The third element is the creation of a supra-national authority partly, as we have seen, as a means of putting an end to the incessant mutual destruction of peoples who claim to stand in the front ranks of civilisation; and partly as itself the indispensable instrument of socialist planning, on a scale commensurate with the technical and economic realities of the age in which we live.
No; socialism and federation are not the true alternatives. The true alternatives which face the socialist are these. He can continue to socialise and plan and equalise within his own particular territory and under his own particular flag, leaving his (still foreign) comrades in equal isolation to do the same. He can shut his eyes to the yawning gap in socialist programmes which the decay of internationalism has torn open. He can follow the road of the past twenty-five years in which the socialists of this continent have twice abandoned their class struggles and their social programmes, in order to take up arms against their comrades: twenty-five years in which “socialism in our time” has been degraded into the bastard parody known as National Socialism.

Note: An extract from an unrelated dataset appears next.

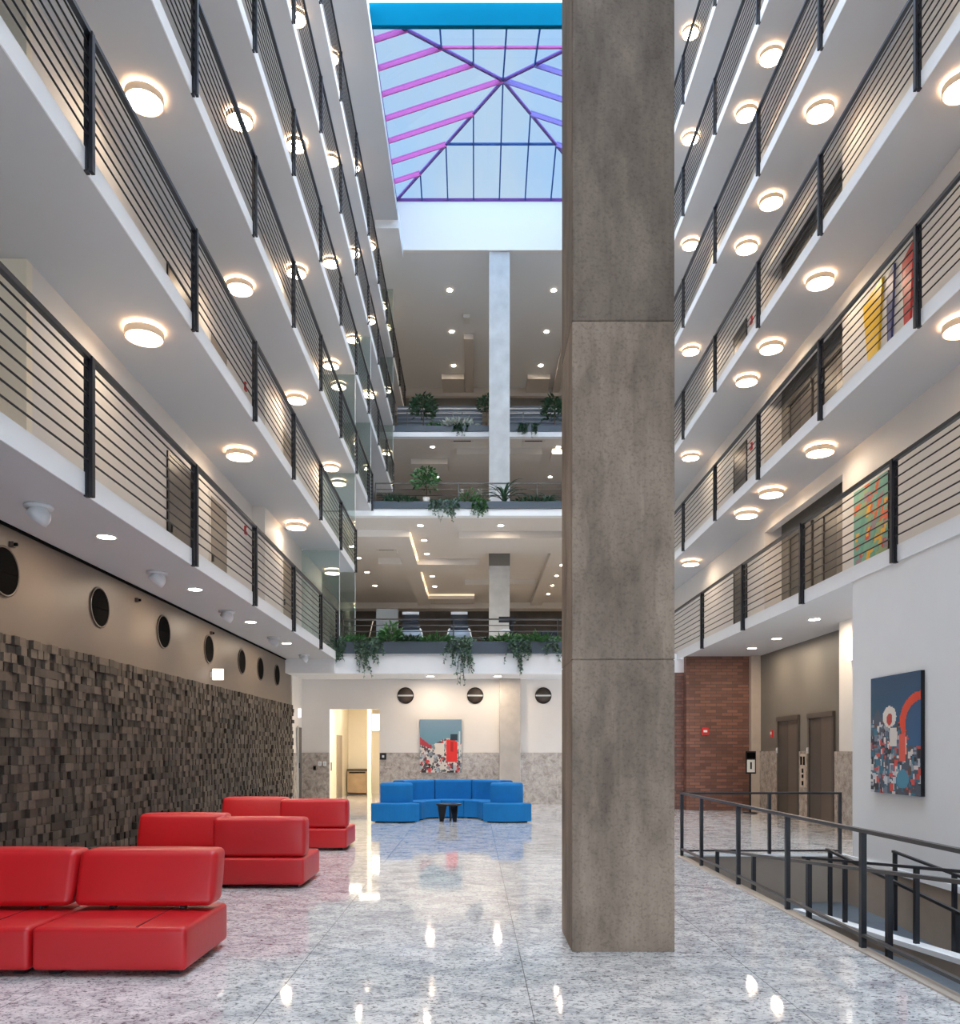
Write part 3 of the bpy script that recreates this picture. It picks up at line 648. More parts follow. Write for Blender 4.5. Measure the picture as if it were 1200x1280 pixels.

Or he can reject what has proved itself to be only the socialism of the battlefield and of the war cabinet. He can admit in Laski’s phrase “the necessity for world control where the decision is of world concern, “recognising that the sovereignty of the State is incompatible with a just system of international relations.”7 He can demand the “concepts not of imperialism but of federalism.”8 In the graves of France and Flanders and the ruined homes of London he can read the implications of international anarchy in a shrinking world; and he can consign the nation-state to the limbo of out-worn political systems, as he has already consigned the private bank and the workhouse to the limbo of economic anachronisms. That way alone can he, at last, release the creative socialist internationalism that has been so long and so painfully frustrated.